Money lenders take pride in their trade — “Madurai decides whom to finance in Kollywood….”

In the thickly-populated K. Pudur - Moondrumaavadi area, Pankajam and her husband Ramanathan toil hard, selling idlis for a living. A dream to expand their small business took them to a local money lender in nearby Athikulam.

This man would not only charge less interest, but also return swift cash against gold jewels. So, Pankajam pledged her gold chain weighing seven sovereigns and borrowed Rs. 40,000.

When the couple’s business grew, they approached financier Lakshmanan after eight months to redeem the chain. But the pawn-broker offered lame excuses and fled when more people, who had pledged their jewels, started queuing up in front of his office-cum-residence. Angered public staged road blockade and took the matter to Oomachikulam police.

Once police investigations began, there was a flood of petitions. The police received 1,055 complaints totalling 11,648 sovereigns of gold jewels pledged with the financier.

Preliminary investigations reveal that Lakshmanan allegedly mismanaged his funds which propelled him into a situation where he was forced to borrow money at exorbitant rates. Tipped off on the role of usurers behind the pawn broker, special teams were set up which tracked down and arrested three moneylenders. Cases under Tamil Nadu Exorbitant Interest Act were booked against Raja alias ‘Valaipazham’ Raja, Chandran and Souri Ambalam.

Further probe revealed that one of them gave Rs. 7 lakh to Lakshmanan, who repaid Rs. 6.50 lakh over the last six months but still had to return the principal amount. According to Superintendent of Police V. Balakrishnan, only blank cheques were handed over and signatures obtained on promissory notes. The interest worked up to 60 to 72 per cent. In another case, Lakshmanan took Rs. 3 lakh and paid Rs. 18,000 as interest for 10 days.

Lakshmanan’s modus operandi was to charge meagre interest (less than even some public sector banks) from borrowers. Then he would re-pledge the gold jewels with private firms. An investigating officer explained a particular case wherein the original borrower took a loan of Rs. 50,000 against 50 grams of gold and Lakshmanan, in turn, allegedly obtained Rs. 1 lakh, re-pledging it with the Kerala-based finance company, thus exposing the liability double-fold.

The Madurai district police registered 25 cases in 2012 and six this January.

According to the police, the dossier of some of the money lenders shows that they were involved in many criminal offences ranging from petty crimes to grave ones prior to taking on the new avatar of “money lending sharks.”

In the Oomachikulam police station case, the accused moneylender, Raja alias ‘Vazhaiipalam’ Raja allegedly figured in a couple of theft cases before entering the money lending business. Others, also accused of charging abnormal interest for loans last year, figure in police records for various offences under IPC Sections related to cheating, threatening, and criminal trespass.
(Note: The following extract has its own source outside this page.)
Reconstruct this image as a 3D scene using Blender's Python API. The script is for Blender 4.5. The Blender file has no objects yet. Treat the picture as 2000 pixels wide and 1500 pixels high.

These money lenders mostly advanced loans to roadside vendors, petty shopkeepers and hoteliers. The modus operandi varies. Borrowers are categorised as small, medium and big.

While roadside vendors’ borrowings range from Rs. 10,000 to Rs. 1 lakh, those in the middle segment go up to Rs. 5 lakh and the big league borrowers cross Rs. 10 lakh.

For a loan of Rs. 10,000, the money lenders gave Rs. 9,000 to the borrower, who would repay Rs. 100 daily over a period of 100 days. The thousand rupee taken initially goes as interest.

Any delay in repayment would mean extension of the number of days, according to the police.

The big players in the hotel industry are able to repay from their daily sales on time. They invest the borrowed funds in real estate and into their own businesses. “By paying cash to our grocery suppliers, we gain huge discounts. For us, cash availability means more than the exorbitant rates,” said a hotelier.

Some of the money lenders who charge exorbitant rates take pride in their trade. A senior police officer recalls a decade-old financier’s quote: “Madurai decides on whom to finance in Kollywood industry….”

And, of course, those who lived long in Madurai are well-versed with the grapevine that popular film producer G. Venkateswaran (GV) allegedly committed suicide after he was tortured by the money lending sharks.